Though their talks were wide-ranging, including the U.S.- South Korea free-trade agreement and tensions with North Korea, Mr. Obama was pressed about the U.S. response to the alleged plot.

Saying the facts are there for all to see, he said the United States knows Manssor Arbabsiar, a naturalized U.S. citizen with an Iranian passport charged in the case, had direct links and was paid and directed by individuals in Iran's government.

Mr. Obama called it a "dangerous escalation" and part of a pattern of dangerous and reckless behavior, adding Iran must pay a price in terms of further isolation.

"For Iran to have been involved in a plot like this indicates the degree to which it has been outside of the accepted norms of international behavior far too long," he said. "This is just one example of series of steps they have taken to create violence and to behave in a way that we don't see other countries doing."

Mr. Obama had this response when asked specifically if the United States knew whether Iran's top leaders had knowledge of the plot.

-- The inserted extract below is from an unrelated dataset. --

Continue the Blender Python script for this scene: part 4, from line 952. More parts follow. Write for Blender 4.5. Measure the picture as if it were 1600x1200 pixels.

"Even if, at the highest levels, there was not detailed operational knowledge, there has to be accountability with respect to anybody in the Iranian government engaging in this kind of activity," he said.

At the State Department, spokeswoman Victoria Nuland said U.S. and Iranian diplomats had a meeting this past Wednesday, which an official said occurred at the United Nations, in which the alleged plot was discussed.  She provided no details.

A U.S. official said the United States is sending out special teams to brief foreign governments on the case, saying among those requesting briefings were China, Russia and Turkey.

On other subjects, President Obama and President Lee reaffirmed the strength of the U.S.-South Korea alliance, saying they remain completely united on their approach toward North Korea.  

"Our principled approach will remain steadfast," President Lee said. "We agreed that North Korea's continued pursuit of nuclear weapons poses a serious threat to peace and stability of the Korean peninsula and the world.  We will continue to work toward denuclearization of the peninsula."

"The choice is clear for North Korea," said President Obama. "If Pyongyang continues to ignore its international obligations, it will invite even more pressure and isolation. If the North abandons its quest for nuclear weapons and moves toward denuclearization, it will enjoy greater security and opportunity for its people."

Ratification by the U.S. Congress of the U.S.-South Korea free-trade agreement was a key focus of the Obama-Lee talks.  Both said the deal, which still must be approved by South Korea's national assembly, will help create jobs and expand exports.

President Lee conveyed his gratitude directly to U.S. lawmakers as he also addressed a joint meeting of Congress, before a state dinner at the White House.

Other topics in Thursday's discussions included Afghanistan, support for democratic transitions in the Middle East and North Africa, the global economy and the G20 and APEC summits in November, and South Korea's planning for the next Nuclear Security Summit in March.